▸ Work to do
Every line that holds the string "picture" is to be identified and copied.

▸ Source material
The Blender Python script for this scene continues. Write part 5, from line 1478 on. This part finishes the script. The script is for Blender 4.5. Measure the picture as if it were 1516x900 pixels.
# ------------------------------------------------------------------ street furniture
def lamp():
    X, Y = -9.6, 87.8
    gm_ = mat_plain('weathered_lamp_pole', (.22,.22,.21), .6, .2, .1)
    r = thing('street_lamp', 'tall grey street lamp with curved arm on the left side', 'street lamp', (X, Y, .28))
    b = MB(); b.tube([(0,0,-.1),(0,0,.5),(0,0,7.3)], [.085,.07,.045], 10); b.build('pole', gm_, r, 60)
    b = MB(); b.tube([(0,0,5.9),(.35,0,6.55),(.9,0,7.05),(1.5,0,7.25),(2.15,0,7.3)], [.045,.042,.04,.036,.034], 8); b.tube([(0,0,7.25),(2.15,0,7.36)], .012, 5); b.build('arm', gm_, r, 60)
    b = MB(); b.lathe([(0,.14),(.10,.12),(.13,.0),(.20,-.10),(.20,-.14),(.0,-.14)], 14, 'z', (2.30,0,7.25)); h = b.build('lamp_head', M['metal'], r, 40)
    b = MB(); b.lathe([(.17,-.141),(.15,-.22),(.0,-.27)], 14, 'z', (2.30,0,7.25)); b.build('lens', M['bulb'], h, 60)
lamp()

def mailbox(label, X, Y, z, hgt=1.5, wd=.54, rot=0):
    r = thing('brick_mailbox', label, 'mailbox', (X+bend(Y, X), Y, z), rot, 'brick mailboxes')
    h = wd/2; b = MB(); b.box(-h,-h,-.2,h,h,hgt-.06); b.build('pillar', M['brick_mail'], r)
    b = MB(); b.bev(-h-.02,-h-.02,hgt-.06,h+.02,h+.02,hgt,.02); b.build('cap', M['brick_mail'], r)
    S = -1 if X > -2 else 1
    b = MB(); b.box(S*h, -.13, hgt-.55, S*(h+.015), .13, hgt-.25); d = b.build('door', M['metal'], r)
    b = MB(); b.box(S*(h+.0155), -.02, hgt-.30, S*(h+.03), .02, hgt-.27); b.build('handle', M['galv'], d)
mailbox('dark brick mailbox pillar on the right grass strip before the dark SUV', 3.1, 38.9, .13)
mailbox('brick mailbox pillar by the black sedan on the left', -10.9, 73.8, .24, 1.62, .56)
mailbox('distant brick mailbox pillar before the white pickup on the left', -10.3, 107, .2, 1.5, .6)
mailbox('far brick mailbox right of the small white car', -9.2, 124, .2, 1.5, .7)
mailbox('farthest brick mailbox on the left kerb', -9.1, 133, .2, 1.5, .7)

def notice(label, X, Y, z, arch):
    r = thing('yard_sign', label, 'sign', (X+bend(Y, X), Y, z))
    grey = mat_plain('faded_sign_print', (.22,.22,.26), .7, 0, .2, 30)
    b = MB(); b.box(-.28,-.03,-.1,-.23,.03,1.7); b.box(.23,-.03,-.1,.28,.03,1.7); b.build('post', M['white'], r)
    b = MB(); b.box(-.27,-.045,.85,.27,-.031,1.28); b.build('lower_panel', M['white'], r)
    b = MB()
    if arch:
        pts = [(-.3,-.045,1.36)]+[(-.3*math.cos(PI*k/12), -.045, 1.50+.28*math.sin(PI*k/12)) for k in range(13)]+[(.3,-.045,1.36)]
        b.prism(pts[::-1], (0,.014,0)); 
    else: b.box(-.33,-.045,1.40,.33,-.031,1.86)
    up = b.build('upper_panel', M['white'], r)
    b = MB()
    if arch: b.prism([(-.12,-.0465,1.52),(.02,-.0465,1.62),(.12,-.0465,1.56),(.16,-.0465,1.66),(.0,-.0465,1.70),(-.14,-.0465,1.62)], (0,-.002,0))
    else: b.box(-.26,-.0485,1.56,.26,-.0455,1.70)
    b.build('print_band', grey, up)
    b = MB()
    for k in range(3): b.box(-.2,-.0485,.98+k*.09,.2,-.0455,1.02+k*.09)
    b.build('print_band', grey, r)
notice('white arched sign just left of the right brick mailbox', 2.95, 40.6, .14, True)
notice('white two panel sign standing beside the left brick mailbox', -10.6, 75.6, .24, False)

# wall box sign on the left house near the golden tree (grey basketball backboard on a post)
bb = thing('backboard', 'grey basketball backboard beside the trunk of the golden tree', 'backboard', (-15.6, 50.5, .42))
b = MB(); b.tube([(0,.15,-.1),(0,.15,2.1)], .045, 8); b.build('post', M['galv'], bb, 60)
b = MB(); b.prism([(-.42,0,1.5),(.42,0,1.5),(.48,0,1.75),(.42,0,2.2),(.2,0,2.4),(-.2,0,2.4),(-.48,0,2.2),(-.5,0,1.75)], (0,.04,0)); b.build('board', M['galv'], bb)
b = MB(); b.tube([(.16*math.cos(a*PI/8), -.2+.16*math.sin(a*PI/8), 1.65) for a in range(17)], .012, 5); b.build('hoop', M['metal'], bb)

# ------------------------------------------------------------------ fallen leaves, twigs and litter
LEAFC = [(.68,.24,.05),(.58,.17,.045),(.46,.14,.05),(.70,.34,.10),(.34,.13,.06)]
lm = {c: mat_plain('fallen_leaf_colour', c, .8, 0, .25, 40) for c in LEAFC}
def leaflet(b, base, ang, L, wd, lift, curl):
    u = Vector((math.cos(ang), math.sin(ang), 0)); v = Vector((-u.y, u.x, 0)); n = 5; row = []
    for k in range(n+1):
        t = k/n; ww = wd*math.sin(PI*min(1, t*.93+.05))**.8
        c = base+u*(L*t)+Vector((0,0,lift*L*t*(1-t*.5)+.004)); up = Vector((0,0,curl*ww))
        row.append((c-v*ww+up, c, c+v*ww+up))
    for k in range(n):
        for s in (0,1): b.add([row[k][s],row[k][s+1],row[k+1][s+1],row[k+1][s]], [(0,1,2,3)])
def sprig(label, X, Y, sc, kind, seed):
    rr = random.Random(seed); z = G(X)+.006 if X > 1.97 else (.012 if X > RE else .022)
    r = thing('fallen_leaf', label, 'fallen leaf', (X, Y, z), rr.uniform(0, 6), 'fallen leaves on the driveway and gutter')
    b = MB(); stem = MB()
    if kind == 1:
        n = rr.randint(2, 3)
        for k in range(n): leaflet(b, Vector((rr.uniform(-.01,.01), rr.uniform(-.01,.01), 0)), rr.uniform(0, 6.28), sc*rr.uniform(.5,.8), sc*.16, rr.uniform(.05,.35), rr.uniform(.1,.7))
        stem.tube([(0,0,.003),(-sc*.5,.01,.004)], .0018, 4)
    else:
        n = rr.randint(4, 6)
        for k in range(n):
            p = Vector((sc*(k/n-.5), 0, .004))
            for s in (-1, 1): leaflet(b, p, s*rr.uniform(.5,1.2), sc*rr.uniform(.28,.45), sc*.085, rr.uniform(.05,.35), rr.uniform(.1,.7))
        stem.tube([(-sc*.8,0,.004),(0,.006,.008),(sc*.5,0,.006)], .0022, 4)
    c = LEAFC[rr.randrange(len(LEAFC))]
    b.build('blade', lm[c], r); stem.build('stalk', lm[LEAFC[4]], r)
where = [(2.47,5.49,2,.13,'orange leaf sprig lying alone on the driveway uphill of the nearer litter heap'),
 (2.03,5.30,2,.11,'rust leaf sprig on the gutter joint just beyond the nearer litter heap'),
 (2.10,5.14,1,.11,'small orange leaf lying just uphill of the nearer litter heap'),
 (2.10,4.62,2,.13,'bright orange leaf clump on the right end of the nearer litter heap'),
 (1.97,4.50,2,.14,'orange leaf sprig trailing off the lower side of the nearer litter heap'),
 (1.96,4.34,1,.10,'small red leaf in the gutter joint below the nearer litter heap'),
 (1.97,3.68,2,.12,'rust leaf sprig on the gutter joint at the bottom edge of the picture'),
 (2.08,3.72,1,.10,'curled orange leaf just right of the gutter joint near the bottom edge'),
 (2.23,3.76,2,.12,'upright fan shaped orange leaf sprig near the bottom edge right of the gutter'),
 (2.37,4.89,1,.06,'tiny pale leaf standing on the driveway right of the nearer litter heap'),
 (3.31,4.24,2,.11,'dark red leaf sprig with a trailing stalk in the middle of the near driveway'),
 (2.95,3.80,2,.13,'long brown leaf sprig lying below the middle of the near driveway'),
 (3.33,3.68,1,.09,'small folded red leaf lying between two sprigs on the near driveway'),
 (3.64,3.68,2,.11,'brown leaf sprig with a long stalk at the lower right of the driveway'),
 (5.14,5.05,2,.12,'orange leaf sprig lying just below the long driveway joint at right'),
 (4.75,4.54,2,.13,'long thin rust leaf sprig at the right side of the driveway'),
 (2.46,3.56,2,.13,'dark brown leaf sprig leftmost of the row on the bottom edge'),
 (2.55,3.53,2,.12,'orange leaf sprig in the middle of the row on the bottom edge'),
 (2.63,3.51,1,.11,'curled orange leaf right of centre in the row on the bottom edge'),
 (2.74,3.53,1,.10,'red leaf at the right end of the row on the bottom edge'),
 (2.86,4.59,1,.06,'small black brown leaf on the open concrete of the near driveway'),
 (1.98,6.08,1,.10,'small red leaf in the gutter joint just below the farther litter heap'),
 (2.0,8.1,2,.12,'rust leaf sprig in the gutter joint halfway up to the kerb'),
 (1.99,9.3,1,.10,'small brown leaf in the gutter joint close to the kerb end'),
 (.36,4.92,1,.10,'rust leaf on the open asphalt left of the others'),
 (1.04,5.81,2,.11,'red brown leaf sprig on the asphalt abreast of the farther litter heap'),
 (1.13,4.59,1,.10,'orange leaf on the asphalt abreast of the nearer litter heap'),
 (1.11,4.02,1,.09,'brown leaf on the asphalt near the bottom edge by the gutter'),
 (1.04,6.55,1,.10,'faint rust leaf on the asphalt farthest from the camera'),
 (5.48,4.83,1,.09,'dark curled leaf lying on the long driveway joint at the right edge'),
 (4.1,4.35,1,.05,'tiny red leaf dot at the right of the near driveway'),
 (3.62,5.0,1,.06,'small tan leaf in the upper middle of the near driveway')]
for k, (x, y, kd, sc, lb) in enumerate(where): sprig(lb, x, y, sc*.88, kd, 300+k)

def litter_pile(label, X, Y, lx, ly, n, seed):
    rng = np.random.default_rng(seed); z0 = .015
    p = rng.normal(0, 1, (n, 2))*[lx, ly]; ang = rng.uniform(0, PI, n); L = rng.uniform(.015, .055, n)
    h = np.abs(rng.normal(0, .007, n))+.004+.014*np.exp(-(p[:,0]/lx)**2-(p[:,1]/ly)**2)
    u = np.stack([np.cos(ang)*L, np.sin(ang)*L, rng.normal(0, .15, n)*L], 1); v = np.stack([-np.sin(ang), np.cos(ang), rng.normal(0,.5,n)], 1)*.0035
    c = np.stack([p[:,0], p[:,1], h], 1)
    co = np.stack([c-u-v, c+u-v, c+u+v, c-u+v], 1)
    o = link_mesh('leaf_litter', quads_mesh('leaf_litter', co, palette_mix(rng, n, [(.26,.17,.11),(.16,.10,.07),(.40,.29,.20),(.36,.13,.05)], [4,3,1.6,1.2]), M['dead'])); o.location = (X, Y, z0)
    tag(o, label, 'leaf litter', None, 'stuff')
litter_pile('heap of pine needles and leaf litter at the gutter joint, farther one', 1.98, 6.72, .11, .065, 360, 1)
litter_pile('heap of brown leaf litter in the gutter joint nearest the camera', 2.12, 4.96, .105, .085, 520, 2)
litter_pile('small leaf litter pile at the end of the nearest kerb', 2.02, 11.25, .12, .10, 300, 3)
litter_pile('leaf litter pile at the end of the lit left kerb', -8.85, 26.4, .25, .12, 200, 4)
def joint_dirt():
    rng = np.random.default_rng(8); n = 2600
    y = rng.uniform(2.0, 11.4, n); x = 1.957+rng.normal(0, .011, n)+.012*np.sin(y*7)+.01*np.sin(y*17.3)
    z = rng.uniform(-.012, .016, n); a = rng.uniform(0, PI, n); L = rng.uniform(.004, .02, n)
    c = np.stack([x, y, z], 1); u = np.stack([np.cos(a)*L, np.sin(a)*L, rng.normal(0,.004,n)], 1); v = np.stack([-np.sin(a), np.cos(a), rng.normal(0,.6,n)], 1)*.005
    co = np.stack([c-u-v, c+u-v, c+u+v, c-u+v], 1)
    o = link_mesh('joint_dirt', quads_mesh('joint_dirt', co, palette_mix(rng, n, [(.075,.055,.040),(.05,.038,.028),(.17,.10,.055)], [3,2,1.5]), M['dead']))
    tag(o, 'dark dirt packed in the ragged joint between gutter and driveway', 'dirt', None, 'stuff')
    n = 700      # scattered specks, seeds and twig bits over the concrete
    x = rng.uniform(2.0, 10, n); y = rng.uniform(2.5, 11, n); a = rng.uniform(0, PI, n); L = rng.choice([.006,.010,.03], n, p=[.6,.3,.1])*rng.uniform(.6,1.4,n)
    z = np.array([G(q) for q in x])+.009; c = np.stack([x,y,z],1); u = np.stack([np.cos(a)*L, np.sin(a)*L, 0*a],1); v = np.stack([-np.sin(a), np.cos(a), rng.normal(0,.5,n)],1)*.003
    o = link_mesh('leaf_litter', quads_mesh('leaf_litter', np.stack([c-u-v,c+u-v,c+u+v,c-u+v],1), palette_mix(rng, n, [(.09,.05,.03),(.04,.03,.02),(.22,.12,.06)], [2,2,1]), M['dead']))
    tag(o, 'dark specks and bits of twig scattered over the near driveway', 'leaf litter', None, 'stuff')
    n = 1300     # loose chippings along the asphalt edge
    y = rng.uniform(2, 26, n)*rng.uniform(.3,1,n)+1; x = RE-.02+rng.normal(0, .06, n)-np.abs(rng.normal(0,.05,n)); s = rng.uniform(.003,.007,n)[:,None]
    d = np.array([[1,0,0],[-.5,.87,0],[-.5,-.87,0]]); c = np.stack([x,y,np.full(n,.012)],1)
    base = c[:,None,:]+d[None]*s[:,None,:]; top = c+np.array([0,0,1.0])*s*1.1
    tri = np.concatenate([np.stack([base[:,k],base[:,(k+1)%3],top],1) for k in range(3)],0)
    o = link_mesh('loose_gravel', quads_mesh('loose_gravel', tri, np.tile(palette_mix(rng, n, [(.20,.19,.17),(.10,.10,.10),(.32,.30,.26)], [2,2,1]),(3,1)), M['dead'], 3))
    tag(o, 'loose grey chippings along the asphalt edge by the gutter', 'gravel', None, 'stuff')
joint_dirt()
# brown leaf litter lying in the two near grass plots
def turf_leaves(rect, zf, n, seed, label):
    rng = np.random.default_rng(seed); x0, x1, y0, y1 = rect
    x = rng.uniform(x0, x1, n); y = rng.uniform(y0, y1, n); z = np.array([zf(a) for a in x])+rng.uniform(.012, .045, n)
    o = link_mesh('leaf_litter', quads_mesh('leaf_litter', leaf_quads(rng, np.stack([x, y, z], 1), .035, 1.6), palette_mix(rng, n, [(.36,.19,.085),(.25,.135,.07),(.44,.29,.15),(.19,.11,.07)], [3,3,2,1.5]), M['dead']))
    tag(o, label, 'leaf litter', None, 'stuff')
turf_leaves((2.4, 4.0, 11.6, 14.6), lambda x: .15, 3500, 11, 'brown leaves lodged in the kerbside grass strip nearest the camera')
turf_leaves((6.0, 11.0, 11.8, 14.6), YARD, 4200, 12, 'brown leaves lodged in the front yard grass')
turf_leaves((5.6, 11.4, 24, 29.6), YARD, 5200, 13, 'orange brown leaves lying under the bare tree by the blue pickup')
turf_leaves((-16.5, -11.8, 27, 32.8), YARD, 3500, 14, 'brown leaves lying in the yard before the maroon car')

▸ Answer to the exercise
The Blender Python script for this scene continues. Write part 5, from line 1478 on. This part finishes the script. The script is for Blender 4.5. Measure the picture as if it were 1516x900 pixels.
 (1.97,3.68,2,.12,'rust leaf sprig on the gutter joint at the bottom edge of the picture'),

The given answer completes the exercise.